STORED RECORDS ->

↓

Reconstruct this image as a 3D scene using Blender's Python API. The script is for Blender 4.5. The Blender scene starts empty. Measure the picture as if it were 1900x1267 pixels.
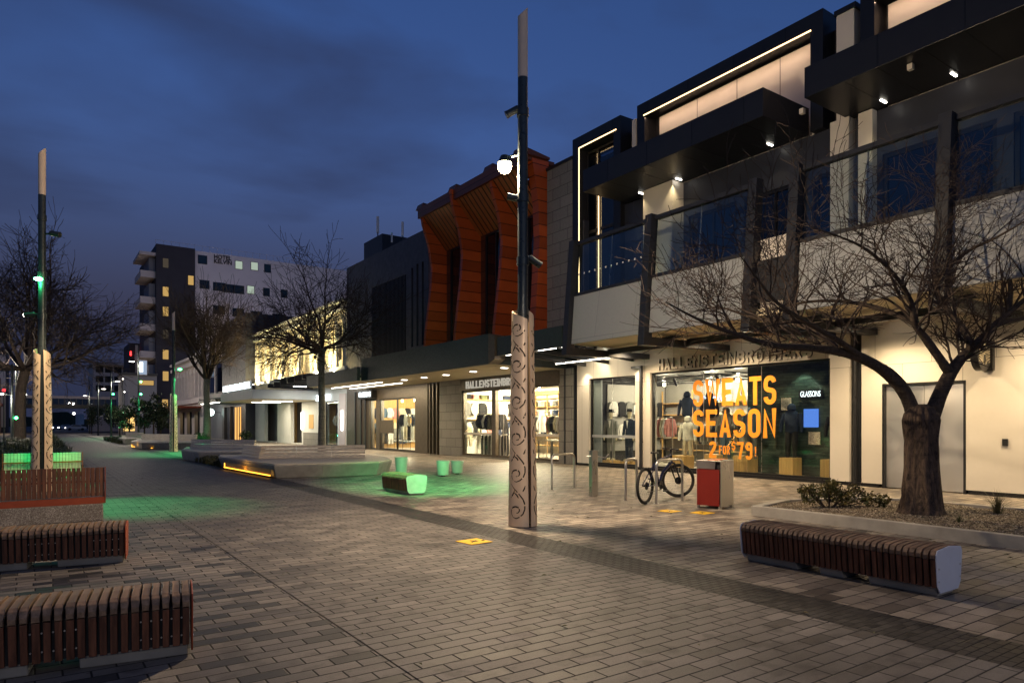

↑
↓

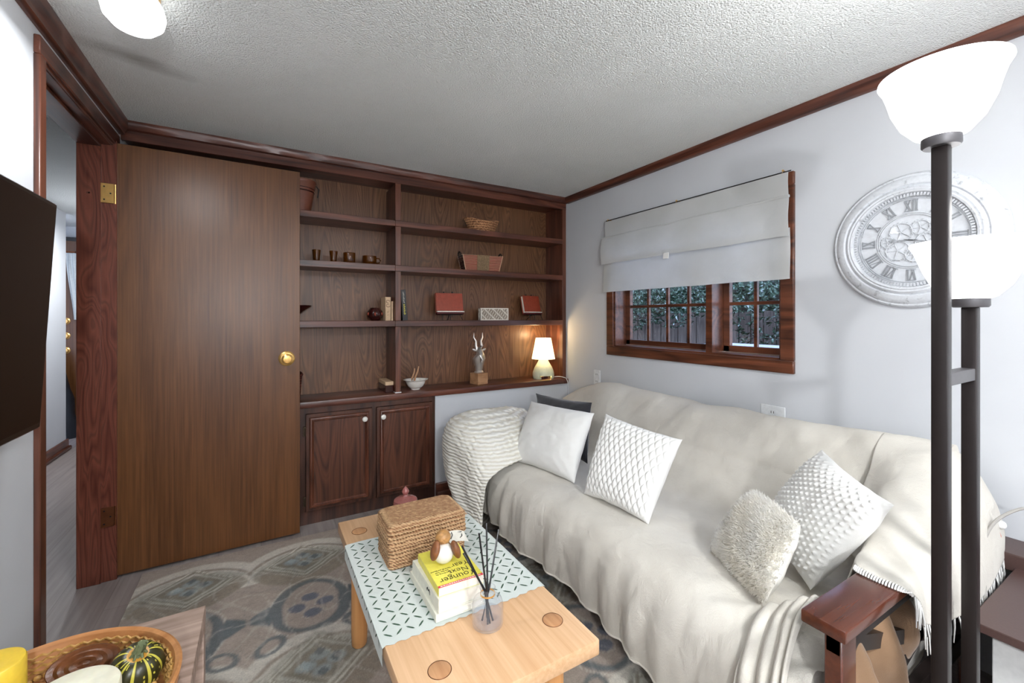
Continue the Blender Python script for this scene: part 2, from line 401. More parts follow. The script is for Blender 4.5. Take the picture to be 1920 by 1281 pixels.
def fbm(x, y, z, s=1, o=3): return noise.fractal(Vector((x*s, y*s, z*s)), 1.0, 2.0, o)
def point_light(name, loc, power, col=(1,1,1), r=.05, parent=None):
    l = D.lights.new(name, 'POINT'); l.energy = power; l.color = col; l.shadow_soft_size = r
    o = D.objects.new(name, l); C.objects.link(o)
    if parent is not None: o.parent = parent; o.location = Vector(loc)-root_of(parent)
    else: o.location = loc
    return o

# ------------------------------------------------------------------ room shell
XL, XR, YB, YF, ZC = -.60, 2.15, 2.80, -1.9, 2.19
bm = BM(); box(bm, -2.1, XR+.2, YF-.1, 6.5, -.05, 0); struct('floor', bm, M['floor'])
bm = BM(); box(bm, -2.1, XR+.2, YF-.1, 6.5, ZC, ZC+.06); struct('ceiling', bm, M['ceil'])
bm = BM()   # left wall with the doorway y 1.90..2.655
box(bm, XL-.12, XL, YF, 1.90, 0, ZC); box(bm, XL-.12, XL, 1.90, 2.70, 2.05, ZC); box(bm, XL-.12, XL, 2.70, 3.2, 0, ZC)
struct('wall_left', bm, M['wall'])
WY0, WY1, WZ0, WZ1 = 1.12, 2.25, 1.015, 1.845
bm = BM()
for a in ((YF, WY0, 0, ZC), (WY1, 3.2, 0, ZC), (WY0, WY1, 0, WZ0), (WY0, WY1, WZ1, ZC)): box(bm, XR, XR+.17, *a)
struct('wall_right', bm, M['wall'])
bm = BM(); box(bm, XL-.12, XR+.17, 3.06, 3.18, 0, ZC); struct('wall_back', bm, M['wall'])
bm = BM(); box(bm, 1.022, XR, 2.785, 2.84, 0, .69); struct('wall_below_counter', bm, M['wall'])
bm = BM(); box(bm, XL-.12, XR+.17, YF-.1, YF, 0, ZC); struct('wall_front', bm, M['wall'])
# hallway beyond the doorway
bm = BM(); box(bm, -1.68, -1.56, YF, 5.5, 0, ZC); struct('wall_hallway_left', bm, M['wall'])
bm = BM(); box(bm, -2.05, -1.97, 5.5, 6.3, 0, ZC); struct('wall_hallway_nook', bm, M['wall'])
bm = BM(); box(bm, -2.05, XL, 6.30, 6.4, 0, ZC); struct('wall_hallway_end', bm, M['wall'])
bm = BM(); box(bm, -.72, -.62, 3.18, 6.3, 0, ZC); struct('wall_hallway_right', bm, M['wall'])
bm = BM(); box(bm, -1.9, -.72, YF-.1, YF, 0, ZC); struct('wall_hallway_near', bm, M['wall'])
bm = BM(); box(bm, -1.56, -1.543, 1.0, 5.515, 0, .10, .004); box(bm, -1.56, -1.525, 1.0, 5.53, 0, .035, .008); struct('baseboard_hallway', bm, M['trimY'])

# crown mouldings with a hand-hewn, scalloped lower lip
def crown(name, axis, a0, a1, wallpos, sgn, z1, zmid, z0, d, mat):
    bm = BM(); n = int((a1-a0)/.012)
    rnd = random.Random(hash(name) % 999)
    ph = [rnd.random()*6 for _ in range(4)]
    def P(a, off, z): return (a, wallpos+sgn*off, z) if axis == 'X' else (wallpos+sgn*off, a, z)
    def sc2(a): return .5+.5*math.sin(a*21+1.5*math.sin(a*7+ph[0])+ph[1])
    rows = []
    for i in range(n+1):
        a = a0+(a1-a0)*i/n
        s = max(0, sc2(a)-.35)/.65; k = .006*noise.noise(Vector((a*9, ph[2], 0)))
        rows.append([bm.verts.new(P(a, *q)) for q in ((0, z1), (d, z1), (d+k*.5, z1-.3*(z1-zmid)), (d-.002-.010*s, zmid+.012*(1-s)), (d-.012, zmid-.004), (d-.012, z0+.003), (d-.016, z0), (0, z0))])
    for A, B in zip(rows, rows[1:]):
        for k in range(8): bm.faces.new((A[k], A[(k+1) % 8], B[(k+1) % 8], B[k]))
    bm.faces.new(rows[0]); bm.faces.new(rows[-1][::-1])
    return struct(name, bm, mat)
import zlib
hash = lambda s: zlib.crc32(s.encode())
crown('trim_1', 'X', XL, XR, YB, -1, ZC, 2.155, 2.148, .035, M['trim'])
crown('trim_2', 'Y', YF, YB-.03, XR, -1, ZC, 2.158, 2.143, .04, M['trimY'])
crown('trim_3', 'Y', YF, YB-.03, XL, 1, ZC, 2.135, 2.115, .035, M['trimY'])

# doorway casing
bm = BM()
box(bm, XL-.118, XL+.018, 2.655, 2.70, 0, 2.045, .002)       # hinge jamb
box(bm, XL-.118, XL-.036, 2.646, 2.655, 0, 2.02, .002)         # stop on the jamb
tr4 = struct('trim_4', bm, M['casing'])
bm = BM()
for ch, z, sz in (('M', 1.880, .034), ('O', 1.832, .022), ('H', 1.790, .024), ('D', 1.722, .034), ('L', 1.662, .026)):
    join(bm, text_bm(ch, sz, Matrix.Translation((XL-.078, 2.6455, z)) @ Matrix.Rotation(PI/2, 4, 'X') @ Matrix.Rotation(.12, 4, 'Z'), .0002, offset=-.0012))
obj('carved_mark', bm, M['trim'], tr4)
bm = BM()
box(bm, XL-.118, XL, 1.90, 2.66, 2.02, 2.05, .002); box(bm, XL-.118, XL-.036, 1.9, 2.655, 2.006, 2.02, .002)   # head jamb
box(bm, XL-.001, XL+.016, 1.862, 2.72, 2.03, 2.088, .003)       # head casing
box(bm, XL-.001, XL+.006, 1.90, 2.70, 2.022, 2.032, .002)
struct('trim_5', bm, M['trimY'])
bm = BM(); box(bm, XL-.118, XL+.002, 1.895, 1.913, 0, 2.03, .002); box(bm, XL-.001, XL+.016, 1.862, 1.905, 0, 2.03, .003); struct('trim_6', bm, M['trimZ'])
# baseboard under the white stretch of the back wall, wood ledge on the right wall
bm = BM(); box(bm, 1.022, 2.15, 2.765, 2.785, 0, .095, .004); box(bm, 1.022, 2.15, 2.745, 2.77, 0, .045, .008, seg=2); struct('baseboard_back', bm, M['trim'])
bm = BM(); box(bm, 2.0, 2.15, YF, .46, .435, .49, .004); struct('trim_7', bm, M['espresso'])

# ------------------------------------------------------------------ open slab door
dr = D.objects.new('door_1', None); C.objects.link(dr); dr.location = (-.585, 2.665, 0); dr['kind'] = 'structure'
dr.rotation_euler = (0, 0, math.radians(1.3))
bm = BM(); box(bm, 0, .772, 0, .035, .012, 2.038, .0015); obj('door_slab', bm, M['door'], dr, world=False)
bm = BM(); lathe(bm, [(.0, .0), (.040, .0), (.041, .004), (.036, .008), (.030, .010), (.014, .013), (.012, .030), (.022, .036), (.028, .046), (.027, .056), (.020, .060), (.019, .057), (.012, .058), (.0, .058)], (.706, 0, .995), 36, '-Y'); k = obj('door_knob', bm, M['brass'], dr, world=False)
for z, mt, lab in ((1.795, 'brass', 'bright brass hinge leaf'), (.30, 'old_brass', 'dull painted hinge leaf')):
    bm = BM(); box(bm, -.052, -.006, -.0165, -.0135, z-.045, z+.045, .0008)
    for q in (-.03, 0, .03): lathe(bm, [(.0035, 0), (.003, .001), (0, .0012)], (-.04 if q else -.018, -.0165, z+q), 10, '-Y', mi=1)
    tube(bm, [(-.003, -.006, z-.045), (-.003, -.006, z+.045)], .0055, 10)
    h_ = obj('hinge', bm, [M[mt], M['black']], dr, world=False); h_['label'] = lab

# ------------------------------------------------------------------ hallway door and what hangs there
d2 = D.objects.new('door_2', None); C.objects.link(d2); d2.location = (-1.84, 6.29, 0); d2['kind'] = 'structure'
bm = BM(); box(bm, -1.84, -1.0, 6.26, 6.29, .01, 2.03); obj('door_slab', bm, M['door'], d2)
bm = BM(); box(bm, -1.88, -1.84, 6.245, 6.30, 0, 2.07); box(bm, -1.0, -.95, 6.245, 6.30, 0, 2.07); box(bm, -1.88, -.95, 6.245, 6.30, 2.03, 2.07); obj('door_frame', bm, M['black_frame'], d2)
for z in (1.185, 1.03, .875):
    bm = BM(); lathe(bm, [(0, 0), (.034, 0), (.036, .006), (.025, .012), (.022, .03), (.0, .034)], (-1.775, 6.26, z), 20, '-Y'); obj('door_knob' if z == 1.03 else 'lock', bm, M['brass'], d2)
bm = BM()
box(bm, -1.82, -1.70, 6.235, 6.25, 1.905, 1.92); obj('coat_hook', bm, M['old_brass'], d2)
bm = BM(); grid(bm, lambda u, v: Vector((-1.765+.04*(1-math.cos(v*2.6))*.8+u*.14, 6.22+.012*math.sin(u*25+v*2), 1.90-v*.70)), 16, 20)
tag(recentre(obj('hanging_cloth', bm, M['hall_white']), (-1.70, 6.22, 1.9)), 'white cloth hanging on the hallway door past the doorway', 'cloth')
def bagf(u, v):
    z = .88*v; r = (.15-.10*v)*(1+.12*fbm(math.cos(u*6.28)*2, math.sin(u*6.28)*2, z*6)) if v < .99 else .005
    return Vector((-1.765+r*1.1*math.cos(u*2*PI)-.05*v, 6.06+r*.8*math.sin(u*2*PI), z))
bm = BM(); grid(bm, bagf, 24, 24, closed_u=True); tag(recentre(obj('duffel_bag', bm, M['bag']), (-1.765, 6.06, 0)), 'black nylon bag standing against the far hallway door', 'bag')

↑

STATED EXERCISE ->
Copy every line above that holds the word "pixels".

RESPONSE BELOW ->
Reconstruct this image as a 3D scene using Blender's Python API. The script is for Blender 4.5. The Blender scene starts empty. Measure the picture as if it were 1900x1267 pixels.
Continue the Blender Python script for this scene: part 2, from line 401. More parts follow. The script is for Blender 4.5. Take the picture to be 1920 by 1281 pixels.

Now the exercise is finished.